A thin red line unites all of Weisberg's canvases. This term defines an extraordinary defence on the edge of the impossible. The red line, seemingly weak and thin, is powerful - it gives strength and holds the mutilated warriors. Mariupol, Kharkiv, Kyiv, Chernihiv, Sumy, Mykolaiv, Bakhmut, Avdiivka, Bucha, Irpin, Kupyansk, and Izium - all Ukrainian cities and villages turned out to be the Red Line that prevents the enemy from breaking the Ukrainians.

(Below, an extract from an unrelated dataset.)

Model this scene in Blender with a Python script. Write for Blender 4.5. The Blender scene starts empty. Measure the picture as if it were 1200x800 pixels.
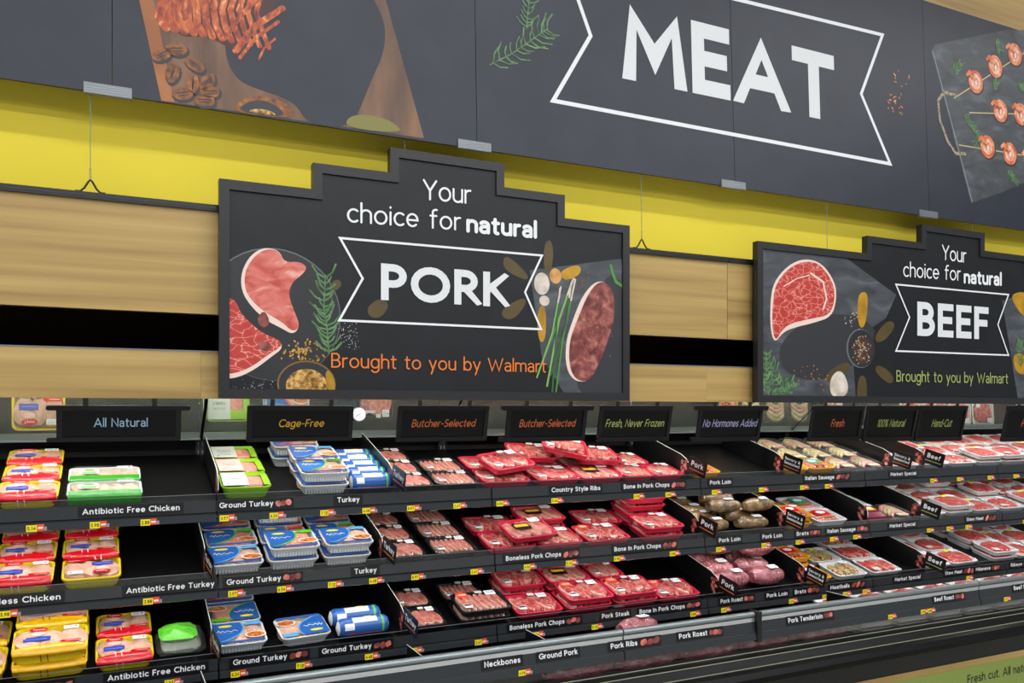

This exhibition is one of the first events implemented within the framework of the new strategy for the development of Babyn Yar. "Our task is that it ceases to be a necropolis and instead becomes a place of memory. After all, today we have to understand our past in order to understand the future, and this is impossible without a living cultural dialogue," says Tapanova. In the near future, a summer cinema will open, showing films about the genocide and memory; symbolic routes through the park will appear and a historical and cultural program of events will be presented. Already this summer, symbolic murals by Matvii Vaisberg will appear on the territory of the summer cinema — in particular, the already well-known Ukrainian "Angel of the ZSU", a true symbol-guardian of Ukraine.

 

"Now it is especially important - because any restoration cannot take place without memorialization," says Roza Tapanova and admits that she wants Ukrainians to come to Babyn Yar not only twice a year to honour the memory of the dead, but for it to become a place for thinking and finding answers to today's questions.